Somalia was an avoidable defeat for America. Washington behaved like a passer-by who tried to intervene in a domestic quarrel without understanding it, and who then found himself under attack for trying to help. The US withdrew, confused and bitter. Some 44 soldiers lost their lives. Hundreds, possibly thousands, of Somalis were killed. According to unofficial US estimates the enterprise cost about dollars 2bn ( pounds 1.2bn). Although the US is continuing a dollars 24m humanitarian aid programme, the message to Somalis is, 'You've had your chance'.

There are big differences between Somalia and Haiti. Somalia is a huge, empty country, where large numbers of men and weapons can be hidden. It was already at war. Haiti is an island with one army and one chain of command. The intervention in Somalia was intended to be a humanitarian operation, to open routes to feed people. In Haiti, Washington is trying to replace a military regime with a democratic government. Whatever the objective, intervention creates its own dynamic. A troubled country is a black hole which sucks others in.

In Somalia, the Americans discovered that to carry out an apparently limited mission, they needed to take over the country. Enforcing disarmament sucked the Marines into bloody street battles and complex clan politics. The mistakes were technical and military, but, in the end, also cultural and psychological. On the military side, the generals did not do their homework. The invasion began with a disaster on the beach, where US forces were welcomed by crowds of journalists.

The United Nations insisted that the Americans disarm the Somalis. Washington refused and said the UN could do it later. Orders to disarm everyone were issued but not carried out. An attempt to register guns was made. Finally, when the UN decided to try to close down General Mohamed Farah Aideed's radio station, there was a confrontation. American troops tried to disarm Gen Aideed's forces and arrest his subordinates. They failed and war followed between Gen Aideed and the Americans, a war the US could only lose. Their intelligence system left them looking foolish. Once they raided a house and arrested everyone, only to find it was a UN building. They lost the war on 3 October, when they tried to seize General Aideed. Hundreds of Somalis and 18 Americans died that night. It was a defeat for the US. Withdrawal was inevitable.
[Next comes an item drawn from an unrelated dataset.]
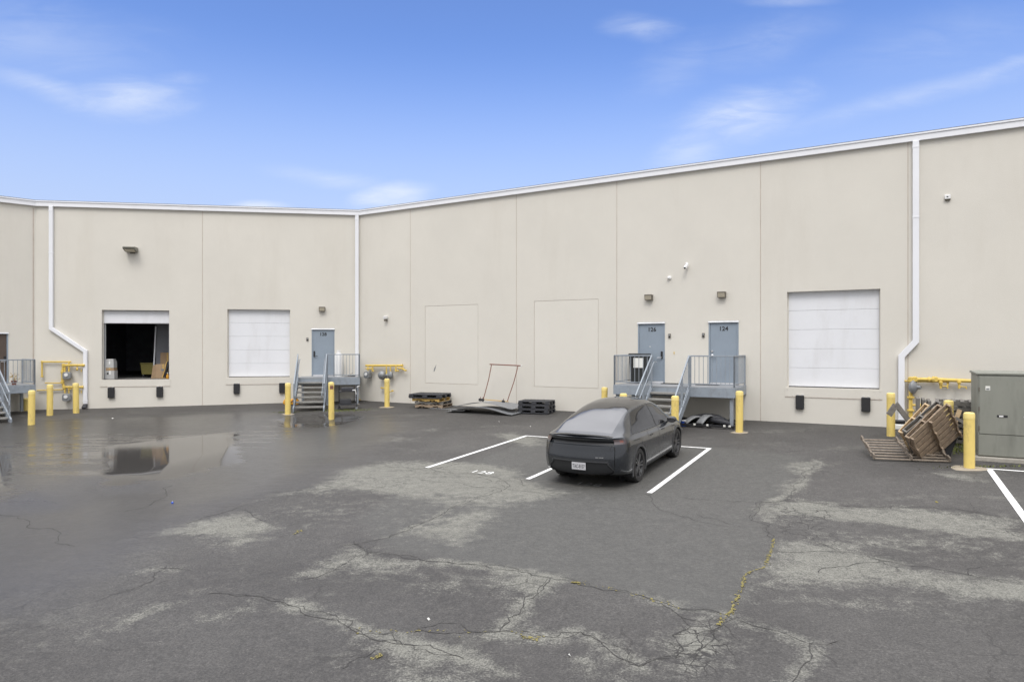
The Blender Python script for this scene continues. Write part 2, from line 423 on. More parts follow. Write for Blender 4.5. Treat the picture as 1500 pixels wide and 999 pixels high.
    moss([(1134,790),(1130,806),(1122,826),(1118,832),(1098,838),(1090,845),(1087,862),(1078,880),(1070,900)], 280, .012, .012)
    moss([(1068,898),(1056,908),(1052,916)], 40, .02, .012)
    moss([(840,853),(900,864),(1000,892)], 40, .03, .010); moss([(120,610),(150,612)], 10, .05, .02); moss([(545,965),(560,960)], 25, .02, .010); moss([(500,925),(735,926),(800,932)], 40, .04, .010)
    moss([(836,853),(850,854)], 40, .02, .014); moss([(765,933),(790,937)], 25, .02, .012); moss([(430,783),(440,777)], 20, .02, .014)
    V = np.concatenate([V, np.array(CV)])
    me = bpy.data.meshes.new('asphalt_ground')
    me.from_pydata(V.tolist(), [], F.tolist() + CF)
    nF = len(F)
    me.polygons.foreach_set('material_index', [0] * nF + CM)
    me.polygons.foreach_set('use_smooth', [True] * (nF + len(CF)))
    for k, a in A.items():
        at = me.attributes.new(k, 'FLOAT', 'POINT'); at.data.foreach_set('value', np.concatenate([a, np.zeros(len(CV))]).astype(np.float32))
    me.update()
    o = bpy.data.objects.new('asphalt_ground', me); C.objects.link(o); tag(o, kind='structure')
    # ---- paving material
    m = bpy.data.materials.new('asphalt'); nt, N, L, p = nodes(m)
    geo = N.new('ShaderNodeNewGeometry')
    def noise(sc_, det=6, rough=.6, vec=None):
        n = N.new('ShaderNodeTexNoise'); n.inputs['Scale'].default_value = sc_; n.inputs['Detail'].default_value = det; n.inputs['Roughness'].default_value = rough
        L.new(vec or geo.outputs['Position'], n.inputs['Vector']); return n.outputs['Fac']
    def attr(k):
        a = N.new('ShaderNodeAttribute'); a.attribute_name = k; return a.outputs['Fac']
    def mth(op, a, b=None, clamp=False):
        n = N.new('ShaderNodeMath'); n.operation = op; n.use_clamp = clamp
        for i_, v in enumerate((a, b)):
            if v is None: continue
            if isinstance(v, (int, float)): n.inputs[i_].default_value = v
            else: L.new(v, n.inputs[i_])
        return n.outputs[0]
    def rng_(v, a, b, c=0., d=1.):
        n = N.new('ShaderNodeMapRange'); n.interpolation_type = 'SMOOTHSTEP'
        for k_, q in zip(('From Min', 'From Max', 'To Min', 'To Max'), (a, b, c, d)): n.inputs[k_].default_value = q
        L.new(v, n.inputs['Value']); return n.outputs['Result']
    def mix(f, a, b, bt='MIX'):
        n = N.new('ShaderNodeMix'); n.data_type = 'RGBA'; n.blend_type = bt
        for s_, v in (('Factor', f), ('A', a), ('B', b)):
            if isinstance(v, (int, float)): n.inputs[s_].default_value = v
            elif isinstance(v, tuple): n.inputs[s_].default_value = (*v, 1)
            else: L.new(v, n.inputs[s_])
        return n.outputs['Result']
    # stretched coordinates along the traffic direction (parallel to the long wall)
    mp = N.new('ShaderNodeMapping'); mp.inputs['Rotation'].default_value = (0, 0, A_R); mp.inputs['Scale'].default_value = (.35, 1, 1)
    L.new(geo.outputs['Position'], mp.inputs['Vector']); vs = mp.outputs['Vector']
    nb = noise(.9, 8, .62, vs); nm = noise(4.5, 8, .7); nf = noise(42, 4, .75); nff = noise(120, 3, .8); nbig = noise(.35, 4, .5)
    # dry blotches: survey mask broken up by noise
    dmask = mth('ADD', attr('dry'), mth('MULTIPLY', mth('SUBTRACT', nb, .5), 1.5))
    dmask = mth('ADD', dmask, mth('MULTIPLY', mth('SUBTRACT', nm, .5), 1.3))
    dmask = mth('ADD', dmask, mth('MULTIPLY', mth('SUBTRACT', nf, .5), .9))
    dryf = rng_(dmask, .40, .98)
    dryf = mth('MULTIPLY', dryf, rng_(attr('wet'), .9, .4))
    faint = rng_(mth('ADD', nb, mth('MULTIPLY', mth('SUBTRACT', nm, .5), .5)), .55, .75, 0, .36); faint = mth('MULTIPLY', faint, mth('SUBTRACT', 1., attr('smooth')))
    faint = mth('MULTIPLY', faint, rng_(attr('far'), .8, .2))
    dryf = mth('MAXIMUM', dryf, mth('MULTIPLY', faint, rng_(attr('wet'), .7, .2)))
    dark = mix(rng_(nbig, .3, .7), (.051, .0478, .0445), (.069, .0655, .061))
    dark = mix(attr('smooth'), dark, (.074, .0722, .0665))
    dark = mix(mth('MULTIPLY', attr('far'), .85), dark, (.044, .0425, .0405))
    col = mix(dryf, dark, (.152, .149, .130))
    col = mix(1., col, rng_(nm, .25, .75, .86, 1.14), 'MULTIPLY')
    col = mix(1., col, rng_(noise(14, 6, .7), .3, .7, .86, 1.14), 'MULTIPLY')
    grain = mth('MULTIPLY', rng_(nf, .3, .7, .60, 1.40), rng_(nff, .3, .7, .72, 1.28))
    col = mix(mth('SUBTRACT', 1., mth('MULTIPLY', attr('smooth'), .5)), col, mix(1., col, grain, 'MULTIPLY'))
    # pale stone chips
    vo = N.new('ShaderNodeTexVoronoi'); vo.inputs['Scale'].default_value = 34; L.new(geo.outputs['Position'], vo.inputs['Vector'])
    chip = mth('MULTIPLY', rng_(vo.outputs['Distance'], .22, .10), rng_(noise(9, 3), .55, .68))
    col = mix(mth('MULTIPLY', chip, .55), col, (.27, .255, .23))
    # alligator cracking
    wv = N.new('ShaderNodeVectorMath'); wv.operation = 'ADD'
    nv = N.new('ShaderNodeTexNoise'); nv.inputs['Scale'].default_value = 2.2; nv.inputs['Detail'].default_value = 5; L.new(geo.outputs['Position'], nv.inputs['Vector'])
    sv = N.new('ShaderNodeVectorMath'); sv.operation = 'SCALE'; sv.inputs['Scale'].default_value = .45; L.new(nv.outputs['Color'], sv.inputs[0])
    L.new(geo.outputs['Position'], wv.inputs[0]); L.new(sv.outputs[0], wv.inputs[1])
    vc = N.new('ShaderNodeTexVoronoi'); vc.feature = 'DISTANCE_TO_EDGE'; vc.inputs['Scale'].default_value = 3.4; L.new(wv.outputs[0], vc.inputs['Vector'])
    alli = mth('MULTIPLY', rng_(vc.outputs['Distance'], .035, .012), rng_(mth('ADD', attr('alli'), mth('MULTIPLY', mth('SUBTRACT', nb, .5), .9)), .55, .8))
    vc2 = N.new('ShaderNodeTexVoronoi'); vc2.feature = 'DISTANCE_TO_EDGE'; vc2.inputs['Scale'].default_value = .62; L.new(wv.outputs[0], vc2.inputs['Vector'])
    hair = mth('MULTIPLY', rng_(vc2.outputs['Distance'], .010, .004), rng_(noise(.8, 3), .50, .60, 0, .6))
    hair = mth('MULTIPLY', hair, mth('SUBTRACT', 1., attr('smooth')))
    crack = mth('MAXIMUM', alli, hair)
    col = mix(crack, col, (.035, .033, .031))
    mp2 = N.new('ShaderNodeMapping'); mp2.inputs['Scale'].default_value = (.45, 1.5, 1); L.new(geo.outputs['Position'], mp2.inputs['Vector']); vs2 = mp2.outputs['Vector']
    # wetness
    wn = mth('ADD', attr('wet'), mth('MULTIPLY', mth('SUBTRACT', nb, .5), .8)); wet = rng_(wn, .25, .9)
    pn = mth('ADD', attr('puddle'), mth('MULTIPLY', mth('SUBTRACT', noise(.9, 9, .70, vs2), .5), 3.4)); pud = rng_(pn, .48, 1.25)
    pud = mth('MULTIPLY', pud, rng_(attr('puddle'), .05, .5))
    col = mix(mth('MULTIPLY', wet, .30), col, (.035, .034, .034))
    col = mix(mth('MULTIPLY', pud, .5), col, (.055, .052, .049))
    L.new(col, p.inputs['Base Color'])
    rough = mth('SUBTRACT', .74, mth('MULTIPLY', wet, .42)); rough = mth('ADD', rough, mth('MULTIPLY', dryf, .2))
    rough = mth('ADD', rough, mth('MULTIPLY', mth('SUBTRACT', nm, .5), .2))
    mxr = N.new('ShaderNodeMix'); mxr.data_type = 'FLOAT'; L.new(pud, mxr.inputs['Factor']); L.new(rough, mxr.inputs['A']); mxr.inputs['B'].default_value = .065
    L.new(mxr.outputs['Result'], p.inputs['Roughness'])
    mxs = N.new('ShaderNodeMix'); mxs.data_type = 'FLOAT'; L.new(pud, mxs.inputs['Factor']); mxs.inputs['A'].default_value = .42; mxs.inputs['B'].default_value = .17; L.new(mxs.outputs['Result'], p.inputs['Specular IOR Level'])
    bh = mth('ADD', mth('MULTIPLY', nf, .6), mth('MULTIPLY', nff, .4)); bh = mth('ADD', bh, mth('MULTIPLY', nm, .8)); bh = mth('SUBTRACT', bh, mth('MULTIPLY', crack, 1.5))
    b = N.new('ShaderNodeBump'); b.inputs['Distance'].default_value = .012
    L.new(bh, b.inputs['Height'])
    st = mth('MULTIPLY', mth('SUBTRACT', .55, mth('MULTIPLY', wet, .35)), mth('SUBTRACT', 1., mth('MULTIPLY', pud, .97))); L.new(st, b.inputs['Strength'])
    L.new(b.outputs['Normal'], p.inputs['Normal'])
    me.materials.append(m)
    me.materials.append(mat('crack_fill', (.040, .038, .036), .9, var=.4, scale=20))
    me.materials.append(M['moss'])
    return o
build_ground()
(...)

The Americans may find in Haiti that the military imperative to protect servicemens' lives takes priority over the operation's political aim. The goal of the operation can be sabotaged by military tactics. In Somalia, humanitarian needs became secondary to military demands. The aid pipeline, the raison d'etre for intervention, in fact stopped flowing while the Americans settled in.

The military insisted that all Somalis were potentially hostile. This meant separating Western aid workers and journalists from their Somali translators and guards. To the Somalis it was racist and insulting. However many starving babies the Americans saved in the famine zone, the US forces alienated urban, educated Somalis. The US did not understand Somali culture and manners.

In one interview, General Robert Johnson was asked what would happen if the Somalis turned against the Americans and started shooting at them. The puzzled general treated the question as hypothetical, but said the US had enough fire power to deal with it. That is the great danger; the assumption that all that needs to be done is to neutralise the 'bad guys' and the 'good guys' will thank you and take over. Somali society is not democratic and the warlords are products of that society.

It is questionable whether Haiti is a democratic society waiting to be liberated, or whether American intervention will spark off a movement which unites Haitians against the invader.